Aku menjalani kehidupan biasa sebagai siswa tanpa prestasi olimpiade dan aku bahagia dengan itu. Mungkin karena aku tidak cukup mampu, atau seperti yang sudah kukatakan: aku tidak mau. Hal yang kupikirkan hanyalah kehidupan masa depan di depan komputer dan menulis, seperti yang sudah kuimpikan sejak bertahun-tahun lalu: menjadi penulis. Sederhana, tapi bahagia. Aku terlalu naif untuk memikirkan uang. Untuk apa anak berusia lima belas tahun memikirkan uang?

Suatu hari, si gajah mulai terbayang-bayang di benakku. Banyak teman-temanku yang ingin ke sana. Aku tidak pernah berpikir untuk pergi ke sana, meninggalkan ibu kota dan jauh dari kedua orangtuaku yang setengah mati mencintaiku. Aku hanya ingin pergi ke pinggir kota, naik kereta ke sana pada pagi hari dan pulang dengan kereta yang sama pada sore hari. Entah apa yang merasuki hingga akhirnya aku ingin ke sana. Beberapa kali kusebutkan, namun orangtuaku belum menganggap serius. Mungkin mereka tidak mendengar, atau mereka takut sang bunga akan pergi jauh?

Aku melihatnya lagi, di dalam jiwa si gajah. Gajah itu hanya satu di dunia itu, dan di negara dengan banyak pulau, bagian itu hanya ada satu dan itu ada di dalam jiwa si gajah. Aku, yang sudah dari setahun yang lalu mencintai si gajah, semakin berniat mendatanginya karena bagian itu.

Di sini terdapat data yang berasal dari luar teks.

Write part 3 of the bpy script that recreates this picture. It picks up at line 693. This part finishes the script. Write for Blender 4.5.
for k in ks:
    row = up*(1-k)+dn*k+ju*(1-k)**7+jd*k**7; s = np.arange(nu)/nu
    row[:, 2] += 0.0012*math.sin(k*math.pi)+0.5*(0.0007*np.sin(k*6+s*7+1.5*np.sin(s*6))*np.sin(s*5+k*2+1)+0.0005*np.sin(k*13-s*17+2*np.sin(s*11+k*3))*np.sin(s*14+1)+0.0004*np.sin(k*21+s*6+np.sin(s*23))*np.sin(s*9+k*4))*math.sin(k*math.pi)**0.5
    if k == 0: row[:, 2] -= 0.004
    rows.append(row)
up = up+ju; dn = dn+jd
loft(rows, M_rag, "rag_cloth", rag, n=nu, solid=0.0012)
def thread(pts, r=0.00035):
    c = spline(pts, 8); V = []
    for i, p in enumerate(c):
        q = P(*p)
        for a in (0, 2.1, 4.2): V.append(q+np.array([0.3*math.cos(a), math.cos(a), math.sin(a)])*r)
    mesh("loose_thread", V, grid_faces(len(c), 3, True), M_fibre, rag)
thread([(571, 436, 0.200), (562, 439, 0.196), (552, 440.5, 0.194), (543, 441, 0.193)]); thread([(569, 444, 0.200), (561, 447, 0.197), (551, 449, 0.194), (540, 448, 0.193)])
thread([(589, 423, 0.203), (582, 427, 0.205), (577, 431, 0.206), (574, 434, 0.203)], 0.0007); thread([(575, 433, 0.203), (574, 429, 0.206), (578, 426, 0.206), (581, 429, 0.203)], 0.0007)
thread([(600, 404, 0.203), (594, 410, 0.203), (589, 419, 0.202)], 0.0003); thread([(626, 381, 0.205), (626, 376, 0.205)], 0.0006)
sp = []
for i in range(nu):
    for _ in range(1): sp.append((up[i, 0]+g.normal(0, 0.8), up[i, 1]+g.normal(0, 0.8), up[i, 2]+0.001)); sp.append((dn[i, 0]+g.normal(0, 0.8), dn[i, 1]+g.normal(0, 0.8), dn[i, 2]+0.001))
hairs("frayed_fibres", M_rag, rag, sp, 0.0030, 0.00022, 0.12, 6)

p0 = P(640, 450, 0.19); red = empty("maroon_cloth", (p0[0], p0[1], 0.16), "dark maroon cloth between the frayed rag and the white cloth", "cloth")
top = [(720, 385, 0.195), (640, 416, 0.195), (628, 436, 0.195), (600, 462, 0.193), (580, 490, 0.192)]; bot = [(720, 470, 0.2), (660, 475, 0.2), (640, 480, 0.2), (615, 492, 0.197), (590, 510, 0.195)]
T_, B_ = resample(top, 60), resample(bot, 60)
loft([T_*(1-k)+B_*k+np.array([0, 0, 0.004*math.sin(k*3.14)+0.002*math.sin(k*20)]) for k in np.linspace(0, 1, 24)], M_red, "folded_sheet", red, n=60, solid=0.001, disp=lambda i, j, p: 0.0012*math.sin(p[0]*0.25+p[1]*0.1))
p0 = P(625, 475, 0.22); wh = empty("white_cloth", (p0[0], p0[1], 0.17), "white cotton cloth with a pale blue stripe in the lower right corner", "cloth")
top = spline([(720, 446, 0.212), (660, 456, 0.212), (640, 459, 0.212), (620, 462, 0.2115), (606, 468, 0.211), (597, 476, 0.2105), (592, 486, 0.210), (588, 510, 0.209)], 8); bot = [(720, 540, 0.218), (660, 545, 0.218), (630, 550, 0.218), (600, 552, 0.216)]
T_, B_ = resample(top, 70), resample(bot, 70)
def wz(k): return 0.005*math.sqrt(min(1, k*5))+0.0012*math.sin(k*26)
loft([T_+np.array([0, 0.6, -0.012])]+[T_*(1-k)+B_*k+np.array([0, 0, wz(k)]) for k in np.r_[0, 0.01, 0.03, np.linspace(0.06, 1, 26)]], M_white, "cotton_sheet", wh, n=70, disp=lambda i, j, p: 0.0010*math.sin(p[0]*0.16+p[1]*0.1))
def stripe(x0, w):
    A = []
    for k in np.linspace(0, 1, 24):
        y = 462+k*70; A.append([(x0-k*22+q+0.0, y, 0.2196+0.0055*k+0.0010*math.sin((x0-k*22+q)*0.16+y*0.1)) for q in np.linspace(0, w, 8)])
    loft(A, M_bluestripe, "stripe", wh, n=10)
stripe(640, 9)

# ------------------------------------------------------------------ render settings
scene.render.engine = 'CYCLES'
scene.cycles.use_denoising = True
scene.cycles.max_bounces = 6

Bahkan, di cakupan yang lebih luas, di bagian tenggara, hanya di negara ini lah. Aku semakin memantapkan pilihanku.

Tidak mudah untuk ke sana. Nilaiku hanya rata-rata, dengan indeks prestasi kumulatif tiga koma nol sekian. Harapanku adalah jalur tanpa ujian, tapi cukupkah nilaiku selama tiga tahun itu? Belum beres kekhawatiranku, ada yang lain. Sudah dua tahun alat kehidupan yang sebenarnya dikendalikan manusia namun bisa menjadi pengendali manusia, tidak bersikap baik dengan kami. Dia tidak bergerombol seperti sebelumnya, karena kata ibuku, roda itu berputar. Sampai bertahun-tahun kemudian aku terus mengingatnya: roda berputar. Dulu mungkin lebih mudah bagiku untuk mendapatkan apa yang aku mau karena si pengendali itu berpihak kepada kami. Bagaimana aku akan melanjutkan?

Dua hal itu mulai tidak menyeramkan lagi ketika akhirnya solusi makin tampak. Tapi itu tidak mudah, dan di tengah kekalutan itu semua, aku hampir kehilangan semua berkas untuk pendaftaran ulang. Berkas itu hampir saja dibakar di depan mataku.

Ada yang bilang, sesuatu yang indah dimulai dengan hal-hal mengerikan. Kurasa aku percaya akan hal itu, karena setelah rentetan hal mengerikan, aku menyongsong keindahan. Tempat itu begitu indah, seperti magik. Entah aku salah ingat atau bagaimana, tetapi seingatku, gajah memang magis. Ingatan gajah kuat, sekuat ia menahan memori perjalanan, menyerap dan memahami ilmu, kehidupan dan jalinan. Sekali lagi, aku memilih yang tidak biasa. Debu-debu yang bukan debu-debu dalam bentangan luas alam semesta, di dalam dekapan sang gajah. Mereka mencibirku akan pilihanku, untuk apa kau mencoba mengenali titik titik cahaya di langit itu?

Aku, si gadis keras kepala yang tuli. Seingatku, dari dulu aku tidak pernah mempedulikan omongan orang. Aku menjalani hidupku dengan pilihan-pilihanku. Untuk apa mereka memusingkanku?